### WORK TO BE COMPLETED
Give the data below again exactly as it stands. Omit the pictures.

### SUPPLIED INFORMATION
▼▼▼
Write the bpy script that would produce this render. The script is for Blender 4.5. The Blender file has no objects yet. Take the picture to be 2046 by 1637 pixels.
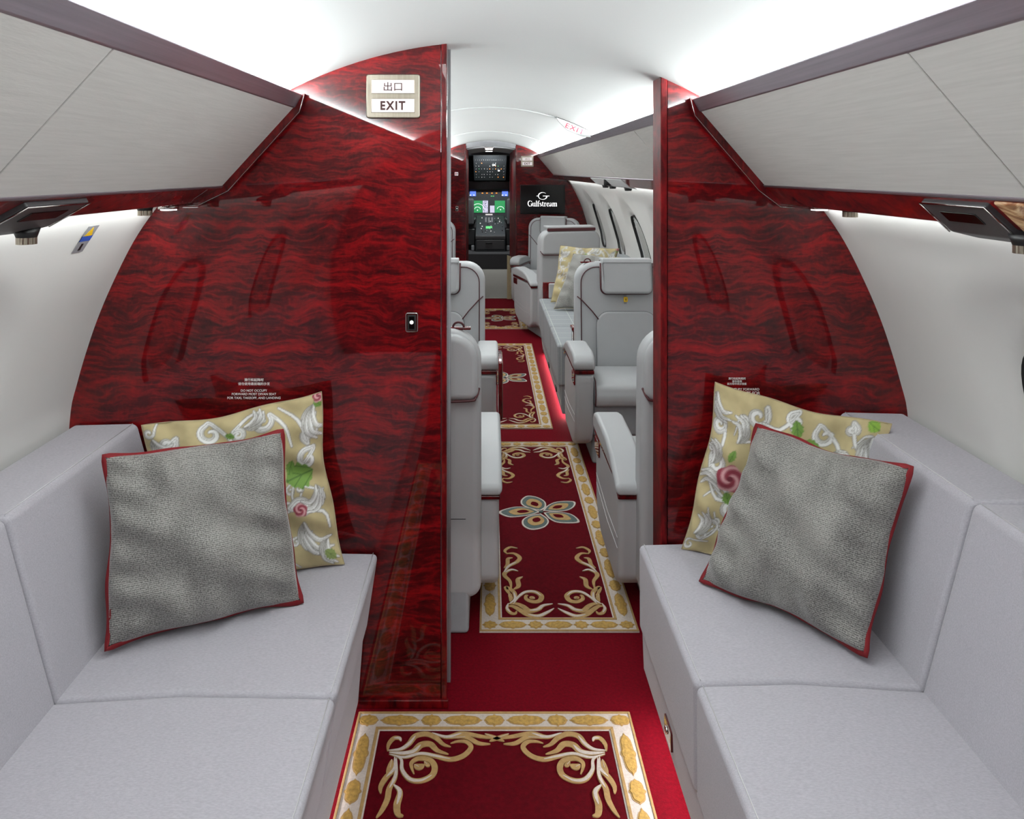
import bpy, bmesh, math, random
import numpy as np
from mathutils import Vector, Matrix
random.seed(4)
S = bpy.context.scene
COL = S.collection
PI = math.pi

# ------------------------------------------------------------------ camera, world, lights, exposure
EYE = 1.45
FPX = 1474.0
cam_d = bpy.data.cameras.new('camera'); cam = bpy.data.objects.new('camera', cam_d); COL.objects.link(cam)
cam.location = (0, 0, EYE); cam.rotation_euler = (PI/2, 0, 0)
cam_d.sensor_fit = 'HORIZONTAL'; cam_d.sensor_width = 36; cam_d.lens = FPX/2046*36
cam_d.shift_x = (1023-977)/2046; cam_d.shift_y = -(818.5-343)/2046; cam_d.clip_start = .02
S.camera = cam
S.view_settings.view_transform = 'Standard'; S.view_settings.look = 'None'
S.view_settings.gamma = 1; S.view_settings.use_curve_mapping = False
S.view_settings.exposure = 0.17
w = bpy.data.worlds.new('world'); S.world = w; w.use_nodes = True
w.node_tree.nodes['Background'].inputs[0].default_value = (.93, .95, 1, 1)
w.node_tree.nodes['Background'].inputs[1].default_value = 0.85

def area(name, loc, rot, sx, sy, power, col=(.94, 1, .985), spread=180):
    l = bpy.data.lights.new(name, 'AREA'); l.shape = 'RECTANGLE'; l.size = sx; l.size_y = sy
    l.energy = power; l.color = col; l.spread = math.radians(spread)
    o = bpy.data.objects.new(name, l); COL.objects.link(o); o.location = loc; o.rotation_euler = rot
    return o
# cove tubes hidden behind the valances, pointing up and inward
for sx, x, z in ((-1, -.537, 1.653), (1, .576, 1.643)):
    for (a, b) in ((-1.25, 1.97), (2.12, 8.4)):
        area('cove_tube', (x, (a+b)/2, z), (0, PI - sx*.8, 0), .012, b-a, 9.6*(b-a), (.94, 1, .99))
# slim tubes under the bins washing the sidewalls
for sx, x in ((-1, -.868), (1, .885)):
    for (a, b) in ((-1.25, 1.97), (2.12, 8.3)):
        area('wall_wash_tube', (x, (a+b)/2, 1.352), (0, -sx*.25, 0), .015, b-a, 1.25*(b-a), (.95, 1, .99))
# toe kick strips beneath the divans
area('toe_kick_strip', (.47, .9, .09), (0, .9, 0), .02, 2.1, 9, (1, .97, .97))
area('toe_kick_strip', (-.42, .9, .035), (0, -.95, 0), .015, 2.1, 3, (1, .95, .95))
area('toe_kick_strip', (.46, 5.08, .05), (0, 1.0, 0), .02, 1.5, 7, (1, .95, .95))
# added fill lights without fixtures in the cabin, then the vestibule down light
area('cabin_fill', (.1, 5.2, 1.76), (0, 0, 0), .3, 3.0, 15)
area('cabin_fill', (.1, 3.0, 1.77), (0, 0, 0), .3, 1.2, 4)
area('cabin_fill', (0, 1.0, 1.77), (0, 0, 0), .3, 1.6, 12)
area('vestibule_downlight', (.02, 9.6, 1.62), (0, 0, 0), .12, .8, 5.0)
area('vestibule_ceiling_fill', (.02, 8.75, 1.60), (PI*.93, 0, 0), .4, .05, 1.2)  # added fill aimed up to brighten the vestibule ceiling, not a built fixture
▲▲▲
### FULL OUTPUT
Write the bpy script that would produce this render. The script is for Blender 4.5. The Blender file has no objects yet. Take the picture to be 2046 by 1637 pixels.
import bpy, bmesh, math, random
import numpy as np
from mathutils import Vector, Matrix
random.seed(4)
S = bpy.context.scene
COL = S.collection
PI = math.pi

# ------------------------------------------------------------------ camera, world, lights, exposure
EYE = 1.45
FPX = 1474.0
cam_d = bpy.data.cameras.new('camera'); cam = bpy.data.objects.new('camera', cam_d); COL.objects.link(cam)
cam.location = (0, 0, EYE); cam.rotation_euler = (PI/2, 0, 0)
cam_d.sensor_fit = 'HORIZONTAL'; cam_d.sensor_width = 36; cam_d.lens = FPX/2046*36
cam_d.shift_x = (1023-977)/2046; cam_d.shift_y = -(818.5-343)/2046; cam_d.clip_start = .02
S.camera = cam
S.view_settings.view_transform = 'Standard'; S.view_settings.look = 'None'
S.view_settings.gamma = 1; S.view_settings.use_curve_mapping = False
S.view_settings.exposure = 0.17
w = bpy.data.worlds.new('world'); S.world = w; w.use_nodes = True
w.node_tree.nodes['Background'].inputs[0].default_value = (.93, .95, 1, 1)
w.node_tree.nodes['Background'].inputs[1].default_value = 0.85

def area(name, loc, rot, sx, sy, power, col=(.94, 1, .985), spread=180):
    l = bpy.data.lights.new(name, 'AREA'); l.shape = 'RECTANGLE'; l.size = sx; l.size_y = sy
    l.energy = power; l.color = col; l.spread = math.radians(spread)
    o = bpy.data.objects.new(name, l); COL.objects.link(o); o.location = loc; o.rotation_euler = rot
    return o
# cove tubes hidden behind the valances, pointing up and inward
for sx, x, z in ((-1, -.537, 1.653), (1, .576, 1.643)):
    for (a, b) in ((-1.25, 1.97), (2.12, 8.4)):
        area('cove_tube', (x, (a+b)/2, z), (0, PI - sx*.8, 0), .012, b-a, 9.6*(b-a), (.94, 1, .99))
# slim tubes under the bins washing the sidewalls
for sx, x in ((-1, -.868), (1, .885)):
    for (a, b) in ((-1.25, 1.97), (2.12, 8.3)):
        area('wall_wash_tube', (x, (a+b)/2, 1.352), (0, -sx*.25, 0), .015, b-a, 1.25*(b-a), (.95, 1, .99))
# toe kick strips beneath the divans
area('toe_kick_strip', (.47, .9, .09), (0, .9, 0), .02, 2.1, 9, (1, .97, .97))
area('toe_kick_strip', (-.42, .9, .035), (0, -.95, 0), .015, 2.1, 3, (1, .95, .95))
area('toe_kick_strip', (.46, 5.08, .05), (0, 1.0, 0), .02, 1.5, 7, (1, .95, .95))
# added fill lights without fixtures in the cabin, then the vestibule down light
area('cabin_fill', (.1, 5.2, 1.76), (0, 0, 0), .3, 3.0, 15)
area('cabin_fill', (.1, 3.0, 1.77), (0, 0, 0), .3, 1.2, 4)
area('cabin_fill', (0, 1.0, 1.77), (0, 0, 0), .3, 1.6, 12)
area('vestibule_downlight', (.02, 9.6, 1.62), (0, 0, 0), .12, .8, 5.0)
area('vestibule_ceiling_fill', (.02, 8.75, 1.60), (PI*.93, 0, 0), .4, .05, 1.2)  # added fill aimed up to brighten the vestibule ceiling, not a built fixture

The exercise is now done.